Natacha Palma, in Jornal de Notícias
Corte nas despesas leva muitos a isolarem-se. Instabilidade aumenta com incerteza em empresas
Levar os filhos ao basquetebol, carregar-lhes os telemóveis sempre que pedem, comprar uma peça de roupa só por ser bonita, sair à noite com os amigos ou simplesmente tomar o pequeno-almoço ou lanchar no café. "Liberdades" a que grande parte dos mais de 3500 desempregados de Ovar sente que já não se pode dar ao luxo de ter.
Se os números do desemprego são bem mais assustadores no concelho vizinho de Santa Maria da Feira, com os seus quase 7700 inscritos no centro de emprego, a verdade é que Ovar está a viver o actual momento como se o mundo lhe tivesse desabado em cima. As notícias de despedimentos, de fechos de empresas, de situações de lay-off e afins são quase diárias.
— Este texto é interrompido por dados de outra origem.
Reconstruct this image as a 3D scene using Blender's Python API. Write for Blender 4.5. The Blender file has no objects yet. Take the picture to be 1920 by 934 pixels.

A isso se deve, em parte, à forte presença no concelho de multinacionais como a Yazaki Saltano e a Philips, bem como empresas nacionais líderes de mercado, como a Aerosoles e a Lusotufo, todas muito dependentes do estado da economia mundial e consequentemente suas vítimas.
Só em Março, inscreveram-se no centro de emprego mais de 400 pessoas. Ontem, esse número aumentou com o fecho da fábrica de calçado Arauto e com despedimento de 152 pessoas. Maria do Céu Ramos foi uma delas. Ontem, trocou números de telefones para não perder contactos. "Estou desemparada", disse, a chorar, acrescentando que o marido está de baixa.
"Muitos tomavam o pequeno-almoço nos cafés e isso torna-se cada vez mais raro. Já não se vê gente nas esplanadas a beber umas cervejas e a petiscar", contou Solange Muge, presidente da Associação Comercial de Ovar. "Multiplicam-se as lojas que fecham no concelho. As pessoas não têm dinheiro, têm medo do que por aí vem e, por isso, não saem de casa, isolam-se", continuou. "São pessoas que trabalharam anos na mesma empresa, que ali cresceram, conheceram quem mais tarde vieram a formar família, que tinham uma vida estável, e que de repente obrigam-se a aceitar uma nova realidade, a de, em alguns casos, ter mesmo de pedir ajuda para pôr comida na mesa", explicou o pároco de Ovar, Manuel Pires Bastos.
Não é à toa, por isso, que tanto a Conferência Vicentina como a delegação local da Cruz Vermelha Portuguesa têm de ajudar cada vez mais famílias necessitadas.
"Ainda assim, assiste-se, em Ovar, a situações de pobreza envergonhada, famílias que nunca antes se viram em tais dificuldades, que tinham compromissos, mas também tinham rendimentos certos", concluiu.